--- Input rows ---
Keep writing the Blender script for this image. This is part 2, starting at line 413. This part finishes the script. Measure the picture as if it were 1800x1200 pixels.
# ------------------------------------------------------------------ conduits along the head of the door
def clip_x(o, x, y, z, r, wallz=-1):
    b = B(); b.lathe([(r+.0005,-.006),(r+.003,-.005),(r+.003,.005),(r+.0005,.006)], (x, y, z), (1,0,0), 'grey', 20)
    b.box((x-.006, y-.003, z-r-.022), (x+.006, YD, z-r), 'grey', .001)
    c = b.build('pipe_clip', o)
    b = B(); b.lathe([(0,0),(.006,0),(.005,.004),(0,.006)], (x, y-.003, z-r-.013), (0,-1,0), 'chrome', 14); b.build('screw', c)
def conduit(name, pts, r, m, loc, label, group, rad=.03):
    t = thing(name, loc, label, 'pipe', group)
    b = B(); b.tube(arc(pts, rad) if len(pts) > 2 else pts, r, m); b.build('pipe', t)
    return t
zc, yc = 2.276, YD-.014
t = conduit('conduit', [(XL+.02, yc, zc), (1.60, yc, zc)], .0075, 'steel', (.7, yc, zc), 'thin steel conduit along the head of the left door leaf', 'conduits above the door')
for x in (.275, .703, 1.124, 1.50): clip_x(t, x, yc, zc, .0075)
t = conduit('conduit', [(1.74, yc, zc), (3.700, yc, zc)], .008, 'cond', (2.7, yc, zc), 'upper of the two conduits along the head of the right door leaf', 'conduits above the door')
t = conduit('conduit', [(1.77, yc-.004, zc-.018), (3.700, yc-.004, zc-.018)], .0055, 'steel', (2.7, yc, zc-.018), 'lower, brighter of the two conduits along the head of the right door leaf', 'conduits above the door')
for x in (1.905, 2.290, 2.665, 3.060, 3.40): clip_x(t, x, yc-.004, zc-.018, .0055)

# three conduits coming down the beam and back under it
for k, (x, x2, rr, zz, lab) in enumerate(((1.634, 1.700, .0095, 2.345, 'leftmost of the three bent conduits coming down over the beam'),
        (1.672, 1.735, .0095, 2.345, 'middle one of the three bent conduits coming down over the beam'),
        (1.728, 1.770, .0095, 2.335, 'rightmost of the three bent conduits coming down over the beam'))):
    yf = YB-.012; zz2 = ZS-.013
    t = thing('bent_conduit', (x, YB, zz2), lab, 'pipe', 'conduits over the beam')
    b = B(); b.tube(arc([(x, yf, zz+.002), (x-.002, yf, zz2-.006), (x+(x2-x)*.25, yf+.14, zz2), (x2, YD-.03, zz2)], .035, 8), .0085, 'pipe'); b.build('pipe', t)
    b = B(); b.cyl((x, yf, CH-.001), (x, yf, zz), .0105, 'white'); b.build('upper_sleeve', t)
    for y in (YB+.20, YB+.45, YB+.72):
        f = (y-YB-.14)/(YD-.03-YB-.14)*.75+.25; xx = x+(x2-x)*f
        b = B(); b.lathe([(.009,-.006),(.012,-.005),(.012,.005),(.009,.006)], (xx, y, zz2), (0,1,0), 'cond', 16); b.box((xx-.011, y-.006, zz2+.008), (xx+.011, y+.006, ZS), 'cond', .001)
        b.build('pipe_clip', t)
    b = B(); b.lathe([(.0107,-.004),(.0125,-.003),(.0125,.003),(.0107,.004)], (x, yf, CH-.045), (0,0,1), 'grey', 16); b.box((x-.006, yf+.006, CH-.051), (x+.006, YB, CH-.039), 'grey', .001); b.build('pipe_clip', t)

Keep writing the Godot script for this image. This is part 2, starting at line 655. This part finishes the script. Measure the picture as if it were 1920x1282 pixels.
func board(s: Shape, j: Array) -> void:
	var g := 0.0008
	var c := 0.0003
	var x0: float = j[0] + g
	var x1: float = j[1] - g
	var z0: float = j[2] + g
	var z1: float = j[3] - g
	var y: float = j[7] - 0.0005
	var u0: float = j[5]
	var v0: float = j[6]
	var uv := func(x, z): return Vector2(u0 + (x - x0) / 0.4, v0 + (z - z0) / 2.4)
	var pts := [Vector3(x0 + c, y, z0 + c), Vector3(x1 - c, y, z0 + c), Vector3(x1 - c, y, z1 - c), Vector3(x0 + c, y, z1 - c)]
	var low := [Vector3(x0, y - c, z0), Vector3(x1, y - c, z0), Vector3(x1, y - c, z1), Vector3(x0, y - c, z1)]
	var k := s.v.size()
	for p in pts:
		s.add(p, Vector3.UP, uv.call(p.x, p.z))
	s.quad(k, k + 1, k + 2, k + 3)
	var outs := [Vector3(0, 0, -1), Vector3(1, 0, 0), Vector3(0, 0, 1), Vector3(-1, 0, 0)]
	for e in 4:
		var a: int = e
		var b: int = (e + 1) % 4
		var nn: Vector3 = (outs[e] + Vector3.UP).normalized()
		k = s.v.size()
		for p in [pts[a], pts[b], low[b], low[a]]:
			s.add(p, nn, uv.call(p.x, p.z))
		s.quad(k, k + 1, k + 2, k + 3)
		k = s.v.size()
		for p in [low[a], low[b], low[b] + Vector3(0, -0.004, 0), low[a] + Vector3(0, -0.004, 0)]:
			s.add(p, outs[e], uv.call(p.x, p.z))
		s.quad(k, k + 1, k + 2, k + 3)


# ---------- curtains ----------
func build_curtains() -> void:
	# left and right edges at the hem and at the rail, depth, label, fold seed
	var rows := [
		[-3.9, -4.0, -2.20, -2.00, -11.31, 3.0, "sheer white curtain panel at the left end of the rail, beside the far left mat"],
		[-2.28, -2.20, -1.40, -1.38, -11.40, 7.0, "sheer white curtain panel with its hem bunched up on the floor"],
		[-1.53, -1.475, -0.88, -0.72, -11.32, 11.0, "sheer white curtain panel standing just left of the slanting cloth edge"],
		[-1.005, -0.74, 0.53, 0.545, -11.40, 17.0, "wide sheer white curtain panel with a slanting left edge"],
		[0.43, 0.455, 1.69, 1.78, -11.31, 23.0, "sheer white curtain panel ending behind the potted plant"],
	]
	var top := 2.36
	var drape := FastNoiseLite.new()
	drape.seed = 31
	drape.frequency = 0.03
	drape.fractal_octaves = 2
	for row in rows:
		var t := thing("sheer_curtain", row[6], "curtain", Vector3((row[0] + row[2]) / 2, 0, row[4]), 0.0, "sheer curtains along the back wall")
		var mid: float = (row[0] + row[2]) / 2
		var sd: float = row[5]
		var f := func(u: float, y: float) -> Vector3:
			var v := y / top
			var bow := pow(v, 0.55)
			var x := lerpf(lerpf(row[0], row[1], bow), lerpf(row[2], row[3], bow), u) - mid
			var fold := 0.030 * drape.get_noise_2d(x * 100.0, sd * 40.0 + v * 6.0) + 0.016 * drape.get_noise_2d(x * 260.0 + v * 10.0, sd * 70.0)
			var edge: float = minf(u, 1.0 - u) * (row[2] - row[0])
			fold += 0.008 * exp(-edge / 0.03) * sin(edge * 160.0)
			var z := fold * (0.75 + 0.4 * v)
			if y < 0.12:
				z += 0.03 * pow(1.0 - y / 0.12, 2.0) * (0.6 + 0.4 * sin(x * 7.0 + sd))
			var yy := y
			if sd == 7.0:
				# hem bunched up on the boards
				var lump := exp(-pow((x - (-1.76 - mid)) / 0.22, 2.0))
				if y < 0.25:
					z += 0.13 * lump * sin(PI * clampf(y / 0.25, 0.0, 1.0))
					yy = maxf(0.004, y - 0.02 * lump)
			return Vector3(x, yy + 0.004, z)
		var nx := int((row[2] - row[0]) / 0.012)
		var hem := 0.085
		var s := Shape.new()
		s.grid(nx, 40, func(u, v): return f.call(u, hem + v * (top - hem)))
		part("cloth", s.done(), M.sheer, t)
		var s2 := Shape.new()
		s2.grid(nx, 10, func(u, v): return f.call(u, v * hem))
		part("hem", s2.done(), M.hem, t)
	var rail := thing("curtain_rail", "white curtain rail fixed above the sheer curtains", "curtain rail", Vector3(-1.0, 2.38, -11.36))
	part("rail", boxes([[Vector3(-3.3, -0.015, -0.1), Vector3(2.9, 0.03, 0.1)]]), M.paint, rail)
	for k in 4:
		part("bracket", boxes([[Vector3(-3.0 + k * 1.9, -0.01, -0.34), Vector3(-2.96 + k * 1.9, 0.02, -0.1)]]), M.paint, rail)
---
- **What the task asks**
The lines from the start of the entries above through the line containing "yc-.004, zc-.018, .0055)" are the ones to return, please; copy them exactly and include both ends.

- **Complete answer**
Keep writing the Blender script for this image. This is part 2, starting at line 413. This part finishes the script. Measure the picture as if it were 1800x1200 pixels.
# ------------------------------------------------------------------ conduits along the head of the door
def clip_x(o, x, y, z, r, wallz=-1):
    b = B(); b.lathe([(r+.0005,-.006),(r+.003,-.005),(r+.003,.005),(r+.0005,.006)], (x, y, z), (1,0,0), 'grey', 20)
    b.box((x-.006, y-.003, z-r-.022), (x+.006, YD, z-r), 'grey', .001)
    c = b.build('pipe_clip', o)
    b = B(); b.lathe([(0,0),(.006,0),(.005,.004),(0,.006)], (x, y-.003, z-r-.013), (0,-1,0), 'chrome', 14); b.build('screw', c)
def conduit(name, pts, r, m, loc, label, group, rad=.03):
    t = thing(name, loc, label, 'pipe', group)
    b = B(); b.tube(arc(pts, rad) if len(pts) > 2 else pts, r, m); b.build('pipe', t)
    return t
zc, yc = 2.276, YD-.014
t = conduit('conduit', [(XL+.02, yc, zc), (1.60, yc, zc)], .0075, 'steel', (.7, yc, zc), 'thin steel conduit along the head of the left door leaf', 'conduits above the door')
for x in (.275, .703, 1.124, 1.50): clip_x(t, x, yc, zc, .0075)
t = conduit('conduit', [(1.74, yc, zc), (3.700, yc, zc)], .008, 'cond', (2.7, yc, zc), 'upper of the two conduits along the head of the right door leaf', 'conduits above the door')
t = conduit('conduit', [(1.77, yc-.004, zc-.018), (3.700, yc-.004, zc-.018)], .0055, 'steel', (2.7, yc, zc-.018), 'lower, brighter of the two conduits along the head of the right door leaf', 'conduits above the door')
for x in (1.905, 2.290, 2.665, 3.060, 3.40): clip_x(t, x, yc-.004, zc-.018, .0055)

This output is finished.